FLコスト(エフエルコスト)
FLコストは Food(食材費)+ Labor(人件費) の合計額、またはそれを売上高で割った FL比率 を指します。飲食店の収益性を測る最重要指標のひとつで、「料理を作って提供する」ための一次コストが、売上に対してどれだけ重いかを示します。一般に個人経営の飲食店は60%以下がひとつの目安とされ、「Food 35%、Labor 25%」が典型的な内訳です。もっとも、業態や客単価、オペレーションの設計で最適値は変わります。
計算式と、感覚をつかむための具体例
FL比率(%)=(食材費+人件費)÷ 売上高 × 100
たとえば、月商が300万円、食材費105万円、人件費60万円なら、FLは165万円、FL比率は55%です(165÷300=0.55)。数字が下がるほど粗利益は厚くなりますが、下げること自体が目的ではありません。品質・提供スピード・再来店率を落とさずに適正化できているかが勝負どころです。
目安は“店の型”で違います
同じ「60%以下」でも、実態はさまざまです。
ファストカジュアルやセルフ注文・セルフ下げ導線を採用する店は 50〜55%まで下げられることがあります。テーブルサービス主体のビストロや居酒屋は、人手を多く要するため 55〜62%に収まりやすい。
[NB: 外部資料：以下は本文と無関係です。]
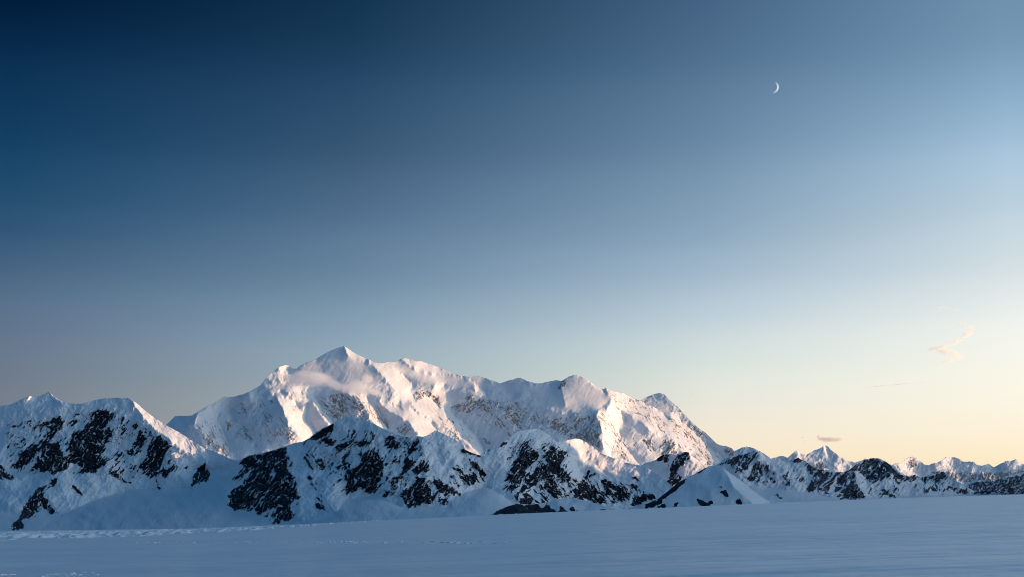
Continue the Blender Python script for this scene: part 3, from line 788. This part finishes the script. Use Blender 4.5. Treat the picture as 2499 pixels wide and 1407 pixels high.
mountain('snow_mound', [(1190, 1256), (1200, 1252), (1220, 1241), (1243, 1233), (1264, 1227), (1295, 1230), (1330, 1225), (1356, 1218), (1382, 1214), (1407, 1215), (1433, 1221), (1458, 1228),
                        (1484, 1236), (1510, 1242), (1530, 1246), (1560, 1254)],
         [(1190, 1300), (1560, 1300)], [(1190, 4300), (1560, 4500)], 2.2, -0.1, [], [],
         [Z(5, [(390, 1072), (470, 1015), (640, 960), (760, 985), (830, 968), (880, 1020), (920, 972), (960, 1010), (1030, 1030), (1045, 985), (1065, 1010), (1120, 1050), (1100, 1062), (860, 1072)]),
          Z(5, [(1140, 1000), (1180, 1000), (1228, 1050), (1145, 1055)]),
          Z(5, [(1395, 1040), (1450, 1010), (1535, 1038)])],
         M_NEAR, step=1.1, rough=0.4, skyrough=0.4, seed=47, streak=0.7, core=1.5, grain=0.7,
         labels=[('snow_mound', 'low snow mound with a fringe of black rock at its foot')])

# ---- rocky range on the right, 14 km away
right_sky = [(1715, 1160), (1748, 1133), (1767, 1118), (1793, 1109), (1821, 1106), (1837, 1098), (1847, 1097), (1860, 1104), (1873, 1114), (1882, 1120), (1898, 1120),
             (1917, 1125), (1933, 1120), (1949, 1116), (1965, 1123), (1981, 1136), (1997, 1144), (2020, 1144), (2039, 1150), (2058, 1150), (2074, 1145),
             (2087, 1133), (2096, 1125), (2112, 1118), (2119, 1120), (2130, 1115), (2141, 1117), (2154, 1120), (2170, 1130), (2183, 1136), (2196, 1150),
             (2208, 1160), (2227, 1158), (2250, 1163), (2275, 1157), (2291, 1152), (2303, 1149), (2314, 1157), (2327, 1168), (2343, 1177), (2359, 1187),
             (2375, 1195), (2387, 1197), (2403, 1195), (2419, 1199), (2440, 1206)]
right_rocks = [(Z(7, p), 1, 0.66 if len(p) == 13 else 0.85) for p in (
    [(160, 290), (250, 240), (330, 212), (380, 202), (450, 175), (470, 200), (430, 240), (380, 290), (390, 330), (350, 320), (370, 370), (330, 350), (260, 300)],
    [(470, 240), (500, 300), (470, 330), (450, 380), (440, 440), (400, 400), (420, 340), (440, 290)], [(480, 400), (530, 430), (500, 440)],
    [(540, 370), (590, 390), (610, 430), (560, 420)], [(500, 290), (560, 290), (540, 330)], [(660, 370), (700, 370), (715, 430), (690, 430)],
    [(690, 262), (780, 235), (820, 258), (780, 278)], [(760, 400), (830, 370), (810, 430)],
    [(840, 265), (900, 305), (940, 325), (1000, 330), (1060, 350), (1050, 420), (1000, 480), (940, 490), (870, 500), (835, 490), (850, 440), (880, 380), (850, 330)],
    [(1080, 360), (1170, 350), (1210, 350), (1200, 390), (1130, 430), (1080, 500), (1050, 490), (1080, 420)],
    [(1060, 530), (1150, 450), (1210, 400), (1240, 470), (1300, 545), (1230, 550), (1110, 553)], [(980, 510), (1030, 480), (1000, 515)],
    [(1070, 345), (1180, 315), (1300, 240), (1345, 230), (1440, 262), (1480, 290), (1510, 330), (1480, 370), (1420, 400), (1380, 430), (1340, 430), (1280, 380),
     (1250, 340), (1160, 345)],
    [(1500, 330), (1560, 365), (1590, 400), (1560, 440), (1510, 420)], [(1420, 460), (1450, 490), (1530, 540), (1470, 535), (1420, 510)],
    [(1590, 375), (1700, 375), (1640, 420), (1600, 420)], [(1700, 390), (1800, 362), (1890, 340), (1910, 380), (1850, 420), (1780, 400), (1720, 420)],
    [(1730, 510), (1800, 450), (1810, 490), (1750, 515)], [(1900, 390), (1925, 455), (2000, 470), (2100, 490), (2050, 510), (1970, 500), (1920, 460)],
    [(2100, 500), (2160, 485), (2250, 488), (2260, 510), (2150, 514)], [(570, 515), (620, 518), (680, 550), (650, 552)])]
right_rocks += [(Z(7, p), 1, wt) for p, wt in (
    ([(150, 290), (380, 205), (470, 190), (620, 390), (560, 450), (350, 390)], 0.26), ([(600, 265), (760, 240), (850, 280), (830, 470), (640, 450)], 0.2),
    ([(1480, 300), (1600, 380), (1890, 345), (2080, 480), (1760, 500), (1540, 470)], 0.24), ([(1050, 350), (1300, 245), (1510, 330), (1560, 520), (1300, 550), (1060, 550)], 0.26))]
mountain('right_range', right_sky, [(1715, 1270), (2440, 1260)], [(1715, 13500), (1850, 13800), (2130, 14500), (2440, 15500)], 1.0, -0.5,
         [Z(7, [(455, 172), (500, 197), (565, 250), (520, 242), (480, 218)]), Z(7, [(1210, 345), (1260, 370), (1295, 392), (1285, 422), (1220, 388)])],
         [(Z(7, [(0, 480), (440, 450), (830, 500), (1050, 545), (1400, 540), (1700, 520), (2300, 515), (2300, 760), (0, 760)]), 0.0, 5.0),
          (Z(7, [(570, 255), (700, 270), (830, 280), (850, 400), (830, 480), (640, 460), (600, 380)]), 0.05, 1.3),
          (Z(7, [(1500, 430), (1600, 420), (1720, 425), (1850, 430), (1730, 505), (1540, 520)]), 0.0, 2.0)],
         right_rocks, M_RIGHT, step=1.1, cuts=[1985], rough=1.5, skyrough=2.4, seed=55, facet=1.5, grain=1.1, rock_thr=0.42, lit_q=3.0,
         labels=[('rocky_mountain', 'dark striped rocky mountain just right of the snow hill'),
                 ('rocky_range', 'low dark rocky range with snow gullies at the right edge of the plain')])
# blue hills at the right edge
mountain('blue_hills', [(2330, 1187), (2355, 1177), (2375, 1171), (2397, 1169), (2416, 1174), (2435, 1169), (2454, 1161), (2474, 1155), (2499, 1150), (2540, 1146), (2600, 1165)],
         [(2330, 1240), (2600, 1240)], [(2330, 21000), (2600, 22000)], 1.0, -0.25, [], [],
         [Z(0, [(2340, 1185), (2397, 1172), (2499, 1156), (2600, 1160), (2600, 1230), (2340, 1230)])], M_RIGHT, step=1.2, rough=1.0, skyrough=1.4, seed=61, grain=0.6, facet=1.3, rock_thr=0.62, streak=1.3,
         labels=[('blue_hills', 'dark blue hills streaked with snow at the far right')])

# ---- far pink peaks, 38 km away
far_sky = [(1770, 1110), (1790, 1098), (1806, 1093), (1821, 1089), (1837, 1089), (1850, 1098), (1866, 1106), (1882, 1117), (1895, 1114), (1911, 1111), (1922, 1115), (1930, 1107), (1945, 1097),
           (1956, 1106), (1967, 1109), (1972, 1105), (1988, 1098), (2004, 1091), (2013, 1085), (2020, 1088), (2032, 1099), (2048, 1112), (2068, 1122),
           (2087, 1126), (2103, 1124), (2140, 1130), (2176, 1134), (2189, 1128), (2202, 1130), (2208, 1121), (2218, 1115), (2228, 1112), (2240, 1118), (2256, 1130),
           (2266, 1134), (2279, 1129), (2295, 1124), (2307, 1115), (2320, 1113), (2339, 1117), (2352, 1125), (2365, 1126), (2375, 1125), (2387, 1133),
           (2400, 1134), (2411, 1129), (2419, 1134), (2427, 1141), (2439, 1131), (2458, 1122), (2467, 1123), (2480, 1119), (2493, 1128), (2510, 1136), (2560, 1128), (2600, 1140)]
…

フランチャイズでは本部の仕入れ力と標準オペで55%前後を狙える設計が多い一方、食材指定や広告分担で他費目が増え、「FLは良いのに最終利益が薄い」というケースも起こり得ます。FLだけで判断しない姿勢が大切です。
よくある“数字の落とし穴”
デリバリー手数料、プラットフォーム利用料、家賃や水道光熱費はFLに含まれません。そのため、デリバリー比率が上がると「キッチンは忙しいのにFLは改善して見える」という錯覚が起きます。総原価(食材+手数料)での粗利、人件費を含む時間当たり売上、客席回転など、関連指標とセットで見ないと判断を誤ります。
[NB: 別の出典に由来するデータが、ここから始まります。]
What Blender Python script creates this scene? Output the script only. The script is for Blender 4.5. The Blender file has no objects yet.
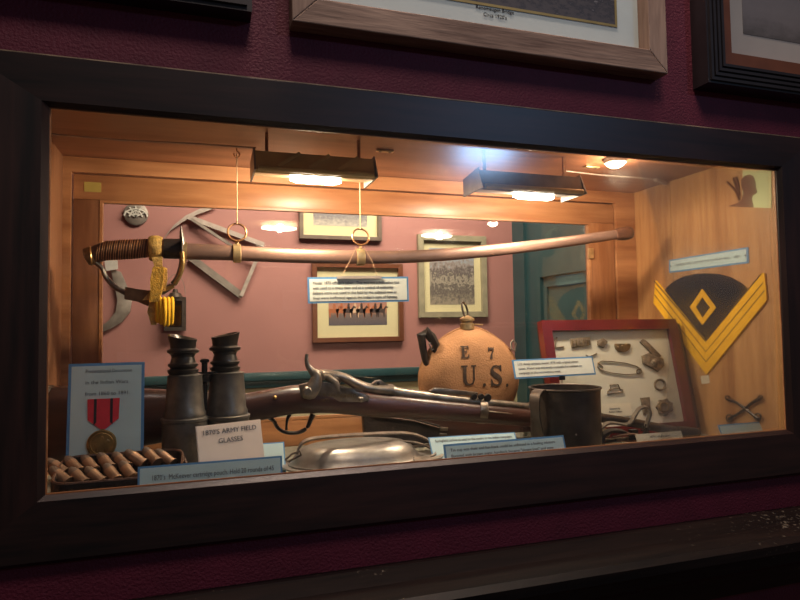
import bpy, bmesh, math, random
from mathutils import Vector, Matrix
random.seed(7)
S = bpy.context.scene
COL = S.collection
PI = math.pi
V = Vector

# ---------------------------------------------------------------- camera
CAM = V((0.17462, -0.8263, 0.19007)); YAW, PITCH, ROLL = 0.31575, 0.0463, -0.01532
FPX = 610.0
fw = V((math.sin(YAW)*math.cos(PITCH), math.cos(YAW)*math.cos(PITCH), math.sin(PITCH)))
r0 = V((math.cos(YAW), -math.sin(YAW), 0)); u0 = r0.cross(fw)
c_, s_ = math.cos(ROLL), math.sin(ROLL)
RT = c_*r0 + s_*u0; UP = -s_*r0 + c_*u0
cd = bpy.data.cameras.new('camera'); cam = bpy.data.objects.new('camera', cd); COL.objects.link(cam)
m = Matrix((RT, UP, -fw)).transposed().to_4x4(); m.translation = CAM; cam.matrix_world = m
cd.sensor_width = 36; cd.lens = 36*FPX/800; cd.clip_start = 0.02
S.camera = cam
def ray(u, v): return fw + RT*((u-400)/FPX) - UP*((v-300)/FPX)
def at(u, v, Y): d = ray(u, v); return CAM + d*((Y-CAM.y)/d.y)
def atx(u, v, X): d = ray(u, v); return CAM + d*((X-CAM.x)/d.x)
def atz(u, v, Z): d = ray(u, v); return CAM + d*((Z-CAM.z)/d.z)

# ---------------------------------------------------------------- world, lights, exposure
w = bpy.data.worlds.new('world'); S.world = w; w.use_nodes = True
w.node_tree.nodes['Background'].inputs[0].default_value = (0.62, 0.52, 0.50, 1)
w.node_tree.nodes['Background'].inputs[1].default_value = 0.06
S.view_settings.view_transform = 'Standard'; S.view_settings.look = 'None'
S.view_settings.gamma = 1; S.view_settings.use_curve_mapping = False
S.view_settings.exposure = 0.15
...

また、仕入れを本部指定に寄せるとFoodは安定しますが、季節高や為替で変動することもあります。月次だけでなく移動平均(3か月・6か月)でトレンドを確認すると、単月のノイズに振り回されません。
フランチャイズ選びでの使い方
資料請求や説明会では、モデル収支の「Food%」「Labor%」だけでなく、算出条件を必ず聞きましょう。ピーク時の人員配置、セルフ導線の有無、デリバリー比率、営業時間、メニューMIX——前提が違えば、同じ55%でも再現性がまるで違います。既存店の平均だけでなく中央値や四分位を見せてもらえると、現実に近いイメージが持てます。
まとめ
FLコストは、厨房とホールの動き方、メニュー構成、仕入れ力、教育の質がひとつの数字に凝縮された指標です。
理想は「Food 35% × Labor 25% ≒ FL60%以下」。ただし、業態やコンセプトにより最適値は変わる前提を忘れないでください。
数字を下げるのではなく、適正に保ったまま売上を伸ばすこと。つまり、ロスを減らし、手間の無駄を省き、看板商品の回転を上げることです。
毎日のFLモニタリングをルーティン化し、違和感が出たら客数・客単価・待ち時間と突き合わせて原因を特定してください。数字と現場感がつながったとき、利益は自然とついてきます。